Over the past few years, the familiar idea that software packages can have a life of their own has been extended in a very interesting way. People are seriously exploring the view that we should think of software as developing in and depending on a kind of ecological system, a complex and dynamic web of other software, computing platforms, people and organizations.¹ To the more technical segment of the cyberinfrastructure community, this concept of a software ecology may seem to be just a metaphor, more suited to marketing than sound analysis and planning. Yet we all know that good metaphors are often essential when it comes to finding a productive way to think and talk about highly complex situations that are not well understood, but which none the less have to be confronted. The dramatic changes in computing discussed in this issue of CTWatch Quarterly – The Promise and Perils of the Coming Multicore Revolution and Its Impact – represent an extreme case of just such a situation. We should therefore expect that the heuristic value of the software ecology model will be put to a pretty severe test.

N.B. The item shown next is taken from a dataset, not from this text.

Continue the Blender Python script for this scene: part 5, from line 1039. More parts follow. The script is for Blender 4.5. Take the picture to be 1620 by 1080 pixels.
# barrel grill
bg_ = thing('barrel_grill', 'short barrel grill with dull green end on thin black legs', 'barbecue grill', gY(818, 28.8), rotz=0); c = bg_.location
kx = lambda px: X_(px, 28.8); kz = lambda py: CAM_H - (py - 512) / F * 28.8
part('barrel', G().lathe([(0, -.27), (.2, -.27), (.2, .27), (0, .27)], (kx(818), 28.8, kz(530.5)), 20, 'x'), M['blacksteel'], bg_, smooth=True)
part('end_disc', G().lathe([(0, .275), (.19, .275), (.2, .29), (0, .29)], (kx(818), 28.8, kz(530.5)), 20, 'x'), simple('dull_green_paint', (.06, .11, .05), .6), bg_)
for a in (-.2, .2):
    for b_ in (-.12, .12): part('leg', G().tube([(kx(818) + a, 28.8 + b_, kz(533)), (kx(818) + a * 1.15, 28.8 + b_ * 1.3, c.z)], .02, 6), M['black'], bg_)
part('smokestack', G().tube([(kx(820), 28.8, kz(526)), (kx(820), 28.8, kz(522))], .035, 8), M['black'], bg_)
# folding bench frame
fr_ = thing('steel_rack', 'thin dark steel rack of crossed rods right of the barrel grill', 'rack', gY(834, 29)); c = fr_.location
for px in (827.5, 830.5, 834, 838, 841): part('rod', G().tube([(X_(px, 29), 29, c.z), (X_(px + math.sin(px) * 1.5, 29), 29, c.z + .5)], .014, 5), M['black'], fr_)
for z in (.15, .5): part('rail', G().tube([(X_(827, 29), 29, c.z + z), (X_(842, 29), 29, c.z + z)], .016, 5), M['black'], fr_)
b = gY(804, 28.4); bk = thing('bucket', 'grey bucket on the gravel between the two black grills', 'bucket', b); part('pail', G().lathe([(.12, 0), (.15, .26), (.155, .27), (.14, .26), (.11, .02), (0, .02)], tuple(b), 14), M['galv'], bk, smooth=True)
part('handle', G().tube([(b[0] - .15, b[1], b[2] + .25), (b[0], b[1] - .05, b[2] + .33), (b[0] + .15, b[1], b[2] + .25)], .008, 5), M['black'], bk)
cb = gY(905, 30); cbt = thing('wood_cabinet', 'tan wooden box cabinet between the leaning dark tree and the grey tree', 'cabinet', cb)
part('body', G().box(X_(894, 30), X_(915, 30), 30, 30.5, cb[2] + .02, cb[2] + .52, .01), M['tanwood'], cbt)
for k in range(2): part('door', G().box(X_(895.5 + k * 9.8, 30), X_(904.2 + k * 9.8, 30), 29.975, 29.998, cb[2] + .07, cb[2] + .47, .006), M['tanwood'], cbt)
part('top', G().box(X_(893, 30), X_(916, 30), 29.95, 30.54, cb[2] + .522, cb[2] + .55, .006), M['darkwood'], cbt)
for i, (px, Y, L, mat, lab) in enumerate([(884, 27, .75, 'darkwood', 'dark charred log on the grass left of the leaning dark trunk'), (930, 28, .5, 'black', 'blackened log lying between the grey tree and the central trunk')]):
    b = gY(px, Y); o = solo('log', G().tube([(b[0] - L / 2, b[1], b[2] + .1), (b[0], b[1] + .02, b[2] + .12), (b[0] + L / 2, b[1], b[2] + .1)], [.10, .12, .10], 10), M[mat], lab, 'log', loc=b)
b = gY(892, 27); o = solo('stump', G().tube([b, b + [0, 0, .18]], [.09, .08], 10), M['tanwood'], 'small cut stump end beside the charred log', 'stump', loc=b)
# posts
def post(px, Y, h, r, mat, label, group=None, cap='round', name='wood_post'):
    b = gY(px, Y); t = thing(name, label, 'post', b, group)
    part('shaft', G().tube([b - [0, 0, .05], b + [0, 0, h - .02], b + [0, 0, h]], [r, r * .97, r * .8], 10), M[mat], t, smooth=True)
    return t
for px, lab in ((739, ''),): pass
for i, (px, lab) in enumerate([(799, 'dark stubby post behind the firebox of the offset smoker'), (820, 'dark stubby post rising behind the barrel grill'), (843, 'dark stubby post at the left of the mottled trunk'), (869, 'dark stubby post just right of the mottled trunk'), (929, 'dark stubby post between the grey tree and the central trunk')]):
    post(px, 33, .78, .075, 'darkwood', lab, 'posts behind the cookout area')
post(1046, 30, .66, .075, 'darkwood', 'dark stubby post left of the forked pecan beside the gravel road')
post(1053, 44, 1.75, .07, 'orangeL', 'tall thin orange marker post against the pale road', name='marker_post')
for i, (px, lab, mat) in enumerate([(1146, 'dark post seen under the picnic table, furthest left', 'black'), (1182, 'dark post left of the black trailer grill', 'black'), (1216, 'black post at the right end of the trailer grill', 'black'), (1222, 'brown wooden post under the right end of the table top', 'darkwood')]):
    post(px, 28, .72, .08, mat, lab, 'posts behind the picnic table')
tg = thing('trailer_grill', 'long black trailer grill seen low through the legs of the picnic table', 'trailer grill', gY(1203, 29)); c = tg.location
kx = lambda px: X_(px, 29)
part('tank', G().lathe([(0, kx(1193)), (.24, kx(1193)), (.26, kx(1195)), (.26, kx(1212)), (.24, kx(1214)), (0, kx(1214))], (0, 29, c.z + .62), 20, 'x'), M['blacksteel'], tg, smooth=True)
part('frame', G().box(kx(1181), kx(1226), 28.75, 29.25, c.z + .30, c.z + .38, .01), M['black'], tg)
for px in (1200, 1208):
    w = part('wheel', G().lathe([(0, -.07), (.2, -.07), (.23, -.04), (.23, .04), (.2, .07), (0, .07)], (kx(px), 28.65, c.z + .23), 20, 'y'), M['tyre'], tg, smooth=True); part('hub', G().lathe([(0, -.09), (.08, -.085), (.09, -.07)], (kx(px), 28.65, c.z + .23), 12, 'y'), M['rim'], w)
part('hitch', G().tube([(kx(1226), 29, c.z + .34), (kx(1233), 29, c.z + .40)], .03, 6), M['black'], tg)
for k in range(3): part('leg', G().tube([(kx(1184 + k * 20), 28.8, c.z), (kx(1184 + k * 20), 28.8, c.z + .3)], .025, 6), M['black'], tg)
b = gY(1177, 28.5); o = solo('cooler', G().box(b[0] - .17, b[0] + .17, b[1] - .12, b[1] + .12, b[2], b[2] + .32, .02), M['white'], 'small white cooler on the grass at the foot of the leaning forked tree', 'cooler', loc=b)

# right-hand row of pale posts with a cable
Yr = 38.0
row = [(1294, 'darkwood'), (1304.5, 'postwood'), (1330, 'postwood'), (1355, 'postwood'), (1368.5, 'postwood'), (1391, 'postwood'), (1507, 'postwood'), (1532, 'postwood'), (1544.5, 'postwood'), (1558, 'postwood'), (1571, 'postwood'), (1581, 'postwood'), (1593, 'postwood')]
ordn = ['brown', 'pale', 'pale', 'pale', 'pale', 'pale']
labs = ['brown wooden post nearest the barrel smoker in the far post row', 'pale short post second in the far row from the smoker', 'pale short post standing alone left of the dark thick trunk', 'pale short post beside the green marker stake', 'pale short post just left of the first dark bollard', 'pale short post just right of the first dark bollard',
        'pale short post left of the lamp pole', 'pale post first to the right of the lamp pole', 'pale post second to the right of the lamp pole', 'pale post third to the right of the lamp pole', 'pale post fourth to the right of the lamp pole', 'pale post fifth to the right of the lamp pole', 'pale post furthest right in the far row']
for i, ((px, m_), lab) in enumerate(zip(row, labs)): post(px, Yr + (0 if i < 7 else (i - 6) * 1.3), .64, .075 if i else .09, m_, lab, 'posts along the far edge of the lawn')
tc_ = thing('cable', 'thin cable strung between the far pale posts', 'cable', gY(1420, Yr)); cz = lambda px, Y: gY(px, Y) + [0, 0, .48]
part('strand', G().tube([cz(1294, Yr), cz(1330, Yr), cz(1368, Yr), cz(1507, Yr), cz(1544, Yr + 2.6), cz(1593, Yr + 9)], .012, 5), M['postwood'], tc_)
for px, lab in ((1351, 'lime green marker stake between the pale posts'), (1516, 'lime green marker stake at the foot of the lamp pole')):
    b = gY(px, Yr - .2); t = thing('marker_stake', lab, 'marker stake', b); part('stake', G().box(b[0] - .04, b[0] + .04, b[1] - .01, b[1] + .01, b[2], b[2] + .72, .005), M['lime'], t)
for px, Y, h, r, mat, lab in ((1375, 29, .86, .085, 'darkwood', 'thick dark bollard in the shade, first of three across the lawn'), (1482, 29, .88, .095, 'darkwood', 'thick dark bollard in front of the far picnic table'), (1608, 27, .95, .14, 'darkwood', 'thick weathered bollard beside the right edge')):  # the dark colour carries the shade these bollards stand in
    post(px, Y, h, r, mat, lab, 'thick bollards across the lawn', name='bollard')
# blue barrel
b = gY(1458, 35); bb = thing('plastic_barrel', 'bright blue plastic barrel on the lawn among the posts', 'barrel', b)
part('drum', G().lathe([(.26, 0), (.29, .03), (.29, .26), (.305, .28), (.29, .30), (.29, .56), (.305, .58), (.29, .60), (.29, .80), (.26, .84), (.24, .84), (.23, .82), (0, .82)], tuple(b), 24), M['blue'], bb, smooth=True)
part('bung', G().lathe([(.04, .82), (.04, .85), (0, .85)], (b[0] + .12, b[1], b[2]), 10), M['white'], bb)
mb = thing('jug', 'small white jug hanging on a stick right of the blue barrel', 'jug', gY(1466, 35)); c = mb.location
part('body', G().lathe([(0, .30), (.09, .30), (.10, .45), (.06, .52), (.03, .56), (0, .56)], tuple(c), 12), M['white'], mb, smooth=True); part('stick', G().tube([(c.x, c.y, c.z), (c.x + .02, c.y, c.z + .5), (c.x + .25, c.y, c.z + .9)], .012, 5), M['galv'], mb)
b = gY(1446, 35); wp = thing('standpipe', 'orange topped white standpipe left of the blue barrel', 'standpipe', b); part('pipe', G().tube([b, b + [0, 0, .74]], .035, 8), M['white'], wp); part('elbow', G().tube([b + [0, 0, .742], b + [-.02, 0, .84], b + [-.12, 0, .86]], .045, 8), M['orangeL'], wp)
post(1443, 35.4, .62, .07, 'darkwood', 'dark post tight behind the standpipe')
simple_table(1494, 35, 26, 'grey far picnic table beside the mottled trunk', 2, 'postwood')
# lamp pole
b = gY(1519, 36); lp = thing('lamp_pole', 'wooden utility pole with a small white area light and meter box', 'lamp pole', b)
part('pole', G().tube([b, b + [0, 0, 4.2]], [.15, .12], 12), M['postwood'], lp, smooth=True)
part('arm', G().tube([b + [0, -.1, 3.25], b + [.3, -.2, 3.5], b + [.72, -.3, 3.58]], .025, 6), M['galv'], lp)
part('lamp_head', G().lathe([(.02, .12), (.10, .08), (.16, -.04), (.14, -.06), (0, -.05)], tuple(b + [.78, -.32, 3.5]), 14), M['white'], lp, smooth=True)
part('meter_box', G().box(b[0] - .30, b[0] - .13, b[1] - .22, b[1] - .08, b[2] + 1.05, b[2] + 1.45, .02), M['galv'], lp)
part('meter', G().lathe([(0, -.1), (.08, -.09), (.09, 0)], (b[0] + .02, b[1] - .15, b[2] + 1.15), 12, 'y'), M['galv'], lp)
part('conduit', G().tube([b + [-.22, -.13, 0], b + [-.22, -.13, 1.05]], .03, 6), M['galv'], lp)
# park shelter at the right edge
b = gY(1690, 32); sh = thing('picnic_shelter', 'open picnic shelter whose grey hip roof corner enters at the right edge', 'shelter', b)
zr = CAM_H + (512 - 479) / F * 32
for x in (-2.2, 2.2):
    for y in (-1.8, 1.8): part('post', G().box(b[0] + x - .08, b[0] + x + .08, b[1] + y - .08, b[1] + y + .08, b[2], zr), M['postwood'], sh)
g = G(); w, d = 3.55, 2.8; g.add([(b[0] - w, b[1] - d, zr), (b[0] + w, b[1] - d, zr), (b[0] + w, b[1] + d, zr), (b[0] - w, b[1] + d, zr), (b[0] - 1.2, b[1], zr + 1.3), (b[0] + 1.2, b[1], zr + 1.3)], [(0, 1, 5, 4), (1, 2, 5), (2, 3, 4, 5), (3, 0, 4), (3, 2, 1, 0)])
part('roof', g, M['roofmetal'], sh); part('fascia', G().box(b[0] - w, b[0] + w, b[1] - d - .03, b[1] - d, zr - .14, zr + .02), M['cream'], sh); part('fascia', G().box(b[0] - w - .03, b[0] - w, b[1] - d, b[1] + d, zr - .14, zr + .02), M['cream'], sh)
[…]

All of the articles in this issue mention one main cause of the multicore revolution that echoes, in a surprising way, an environmental concern very much in today's news – system overheating. The underlying physical system on which all software ecologies depend, i.e., the computer chip, has traditionally been designed in a way that required them to get hotter as they got faster, but now that process has reached its limit. The collision of standard processor designs with this thermal barrier, as well as with other stubborn physical limits, has forced processor architects to develop chip designs whose additional computing power can only be utilized by software that can effectively and efficiently exploit parallelism. Precious little of the software now in use has that capability. Precious few in the computing community have any idea of how to change the situation any time soon. As the hardware habitat for software adapted for serial processing declines, and the steep challenges of creating good parallel software become more and more evident, the consequences of the discontinuity thereby produced seem destined to reverberate through nearly every element of our software ecosystem, including libraries, algorithms, operating systems, programming languages, performance tools, programmer training, project organization, and so on.

Since the impacts of these changes are so broad, far reaching and largely unknown, it is important in discussing them to have different points of view within the global software ecosystem represented. The sample of views presented here includes one from a group of academic researchers in high performance computing, and three from different industry niches. As one would expect, despite certain commonalities, each of them highlights somewhat different aspects of the situation.

The article from the more academic perspective, authored by Dennis Gannon, Geoffrey Fox, the late Ken Kennedy, and myself, focuses primarily on the relatively small but important habitat of Computational Science. Starting from the basic thesis that science itself now requires and has developed a software ecosystem that needs stewardship and investment, we provide a brief characterization of three main disruptors of the status quo: physical limits on clock rates and voltage, disparities between processor speed and memory bandwidth, and economic pressures encouraging heterogeneity at the high end. Since the HPC community has considerably more experience with parallel computing than most other communities, it is in a better position to communicate some lessons learned from science and engineering applications about scalable parallelism. The chief one is that scalable parallel performance is not an accident. We look at what these lessons suggest about the issues that commodity applications might face and draw out some of their future implications for the critical areas of numerical libraries and compiler technologies.